If you are ambitious, motivated and teachable, I will train you personally to make a comfortable income, and all you need is to be willing to follow instruction to the detail, and stay consistent in your work ethic, lazy people move on because I do not have time for your excuses!

If you are interested in starting right away, then email your name,number, and best time to call when you are in front of a computer with about 10min. free so I can qualify you over the phone, thank you for your time!
one thing you will be taught is the art of the run-on sentence.
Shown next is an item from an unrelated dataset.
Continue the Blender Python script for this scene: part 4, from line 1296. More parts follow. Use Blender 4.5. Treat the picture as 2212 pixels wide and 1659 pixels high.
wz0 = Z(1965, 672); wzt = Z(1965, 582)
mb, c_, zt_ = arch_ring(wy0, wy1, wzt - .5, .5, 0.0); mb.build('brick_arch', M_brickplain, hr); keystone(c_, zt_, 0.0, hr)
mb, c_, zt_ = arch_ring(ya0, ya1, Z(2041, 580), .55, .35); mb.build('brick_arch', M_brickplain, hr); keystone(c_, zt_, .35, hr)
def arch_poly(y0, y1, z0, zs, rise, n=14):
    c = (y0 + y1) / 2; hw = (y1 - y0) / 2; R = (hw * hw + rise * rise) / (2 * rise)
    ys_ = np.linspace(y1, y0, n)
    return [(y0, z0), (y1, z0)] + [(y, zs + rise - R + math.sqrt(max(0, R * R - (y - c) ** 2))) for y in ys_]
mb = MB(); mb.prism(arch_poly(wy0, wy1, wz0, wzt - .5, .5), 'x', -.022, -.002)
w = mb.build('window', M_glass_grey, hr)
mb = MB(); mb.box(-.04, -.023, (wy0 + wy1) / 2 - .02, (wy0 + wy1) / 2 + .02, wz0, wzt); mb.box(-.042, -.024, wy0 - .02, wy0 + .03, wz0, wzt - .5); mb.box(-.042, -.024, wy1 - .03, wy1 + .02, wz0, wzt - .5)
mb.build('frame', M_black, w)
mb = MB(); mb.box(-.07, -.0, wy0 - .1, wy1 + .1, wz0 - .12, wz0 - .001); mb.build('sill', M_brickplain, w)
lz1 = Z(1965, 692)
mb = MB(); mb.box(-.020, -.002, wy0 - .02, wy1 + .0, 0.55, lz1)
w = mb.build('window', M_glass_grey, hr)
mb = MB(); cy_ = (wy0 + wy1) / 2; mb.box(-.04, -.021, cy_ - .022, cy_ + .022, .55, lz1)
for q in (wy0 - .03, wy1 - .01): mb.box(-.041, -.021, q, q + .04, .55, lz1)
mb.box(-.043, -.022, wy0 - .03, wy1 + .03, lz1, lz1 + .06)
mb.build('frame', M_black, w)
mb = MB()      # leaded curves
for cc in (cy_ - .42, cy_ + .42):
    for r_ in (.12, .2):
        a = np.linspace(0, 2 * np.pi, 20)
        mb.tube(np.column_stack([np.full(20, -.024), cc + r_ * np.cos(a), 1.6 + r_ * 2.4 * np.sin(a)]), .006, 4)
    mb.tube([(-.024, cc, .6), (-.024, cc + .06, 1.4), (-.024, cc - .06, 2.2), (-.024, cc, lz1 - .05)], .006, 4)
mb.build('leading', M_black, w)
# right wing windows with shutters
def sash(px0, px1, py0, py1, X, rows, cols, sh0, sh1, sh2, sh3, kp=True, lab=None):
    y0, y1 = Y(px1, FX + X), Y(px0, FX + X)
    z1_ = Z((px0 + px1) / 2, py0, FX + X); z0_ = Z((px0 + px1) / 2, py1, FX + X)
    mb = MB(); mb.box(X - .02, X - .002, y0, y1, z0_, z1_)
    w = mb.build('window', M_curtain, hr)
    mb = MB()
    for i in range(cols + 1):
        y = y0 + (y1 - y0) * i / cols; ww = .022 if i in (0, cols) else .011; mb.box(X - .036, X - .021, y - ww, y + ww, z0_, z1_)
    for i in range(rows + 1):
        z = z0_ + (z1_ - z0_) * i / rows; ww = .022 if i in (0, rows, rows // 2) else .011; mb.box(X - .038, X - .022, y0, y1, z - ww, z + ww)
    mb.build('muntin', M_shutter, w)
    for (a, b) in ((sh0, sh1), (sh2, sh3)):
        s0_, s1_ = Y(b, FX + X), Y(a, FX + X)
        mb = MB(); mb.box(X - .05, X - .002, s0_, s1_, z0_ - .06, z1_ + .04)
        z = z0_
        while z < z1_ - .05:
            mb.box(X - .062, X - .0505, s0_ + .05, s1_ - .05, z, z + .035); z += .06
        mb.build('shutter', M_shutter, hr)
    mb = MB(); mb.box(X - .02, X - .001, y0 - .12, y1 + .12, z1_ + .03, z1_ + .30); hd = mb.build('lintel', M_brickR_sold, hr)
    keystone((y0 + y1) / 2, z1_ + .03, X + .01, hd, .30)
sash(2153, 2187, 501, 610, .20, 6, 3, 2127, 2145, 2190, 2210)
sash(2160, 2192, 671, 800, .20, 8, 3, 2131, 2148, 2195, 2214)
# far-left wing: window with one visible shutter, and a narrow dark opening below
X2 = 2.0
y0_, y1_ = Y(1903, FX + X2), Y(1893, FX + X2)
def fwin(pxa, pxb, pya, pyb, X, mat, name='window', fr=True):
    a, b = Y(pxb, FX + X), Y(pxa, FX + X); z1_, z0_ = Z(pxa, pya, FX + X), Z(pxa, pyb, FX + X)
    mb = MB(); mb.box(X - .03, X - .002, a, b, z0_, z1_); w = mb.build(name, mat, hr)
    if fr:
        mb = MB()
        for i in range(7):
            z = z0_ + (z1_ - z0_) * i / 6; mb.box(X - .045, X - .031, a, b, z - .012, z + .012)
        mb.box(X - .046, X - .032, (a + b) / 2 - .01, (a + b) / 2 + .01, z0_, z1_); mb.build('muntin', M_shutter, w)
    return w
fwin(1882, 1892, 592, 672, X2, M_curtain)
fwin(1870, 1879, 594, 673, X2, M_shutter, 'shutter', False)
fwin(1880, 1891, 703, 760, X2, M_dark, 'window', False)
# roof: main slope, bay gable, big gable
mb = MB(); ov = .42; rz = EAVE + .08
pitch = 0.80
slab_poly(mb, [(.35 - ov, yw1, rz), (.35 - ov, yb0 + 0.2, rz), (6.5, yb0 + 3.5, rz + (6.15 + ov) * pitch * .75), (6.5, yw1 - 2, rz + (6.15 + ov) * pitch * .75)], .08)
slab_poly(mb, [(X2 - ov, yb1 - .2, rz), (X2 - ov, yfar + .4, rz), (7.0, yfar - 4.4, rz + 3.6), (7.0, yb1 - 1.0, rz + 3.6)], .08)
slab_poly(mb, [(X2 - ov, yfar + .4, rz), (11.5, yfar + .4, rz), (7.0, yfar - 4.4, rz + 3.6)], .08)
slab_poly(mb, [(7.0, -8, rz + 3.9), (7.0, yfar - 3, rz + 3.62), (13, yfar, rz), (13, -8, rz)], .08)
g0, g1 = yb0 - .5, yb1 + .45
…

Saturday, February 5, 2011

not sure yet

as it happens, i have had a lot of luck in my life with writing letters. usually the letters are as simple as, 'i like what you do and want to meet you' and holy hell, a door opens.

well, something might be coming down the pike because of one such letter.

i shall let you know soon.

Thursday, February 3, 2011

ruthann r.i.p.

i'm sorry to say that ruthann has passed away. i haven't buried her yet. she still sits in the front of the house, which makes me feel pretty and not at all white trash.

i know she would want me to move on, so i have begun my search. what i'm looking for is simple - something i can buy that's worth much more than i pay and something reliable that will get me through the next few years - at least until i graduate.

the problem i face is my choices are quite limited. one good thing is that (as i recently found out) mama has some good credit. but the possibly bigger problem is that i have a difficult time proving my income. it's not that i don't work, it's simply that i can't really prove it when it comes to forms and all that junk.

at the moment, my occupation is as follows:

theatre reviews (ain't enough to show anything)
babysitting (no check stub)
bookkeeping (ironically, same problem as babysitting)
teaching (i get paid with a $20 bill on my dash every once in a while.)
prank phone calls (not legally allowed to talk about and they do not put ytd on the check stub)
graduate assistant (one day a week and it goes towards school. mama don't get no check.)

so here i sit without a working auto-car.

in the meantime, please say your prayers for dear ruthann. she's been a good friend these past many years. a very good friend indeed.